Tom Hazard has a rare condition called anageria, causing him to age at an extremely slow rate. He looks 40 but has actually lived over 400 years, which may not be as great as it sounds. If he stays very long in one place people become suspicious and question why he's not aging, and that's usually followed by all sorts of rumors and wild accusations. As a boy, his mother is accused of witchcraft; as a young man, he is forced to leave his wife and daughter behind for their protection. It's a dangerous life.
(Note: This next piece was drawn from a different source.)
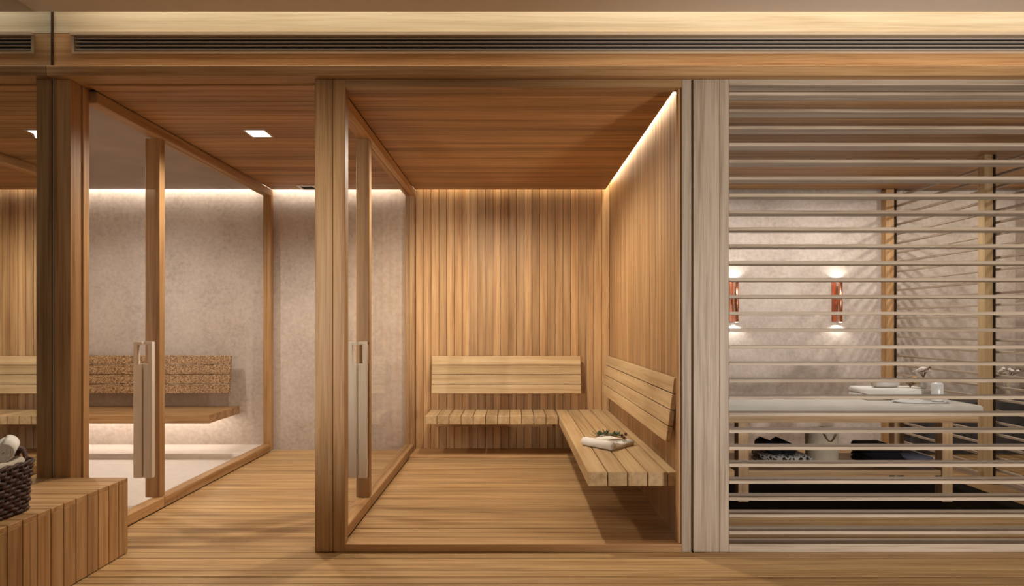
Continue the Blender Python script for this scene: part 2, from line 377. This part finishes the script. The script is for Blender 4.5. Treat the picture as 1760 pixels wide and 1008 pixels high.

In time he finds others like himself and is recruited to The Albatross Society, an organization formed for the protection of people like Tom. The man who runs it arranges for the members to be relocated every 8 years with complete new identities in exchange for which they do jobs for the Society. Tom accepts a mission that leads him to change his thinking about what life is for and how it should be lived. 

In his current situation as a teacher, he meets, and is attracted to, a woman who says she recognizes him from a very old painting. Tom knows the first rule of The Albatross Society is "don't get involved in relationships", but he's lonely and he likes her. Eventually he has to tell her the truth about his age...I'll let you imagine how that conversation goes.        

It's an interesting story - if a bit heavy on angst - that asks some serious questions. What is life for? Does it matter how you live? If you had unlimited time, what would you do differently? Is more time necessarily better?   

I liked this one, and these lines in particular:

"...the only reason such music exists is because it is a language that couldn't be communicated in any other way..."

"The main lesson of history is: humans don't learn from history."

" only need to switch on the news to see the dreadful repetitions, the terrible unlearned lessons, the twenty-first century slowly becoming a crude cover version of the twentieth."

" I understand that the way you stop time is by stopping being ruled by it. I am no longer drowning in my past, or fearful of my future."
"To teach feels like you are a guardian of time itself, protecting the future happiness of the world via the minds that are yet to shape it."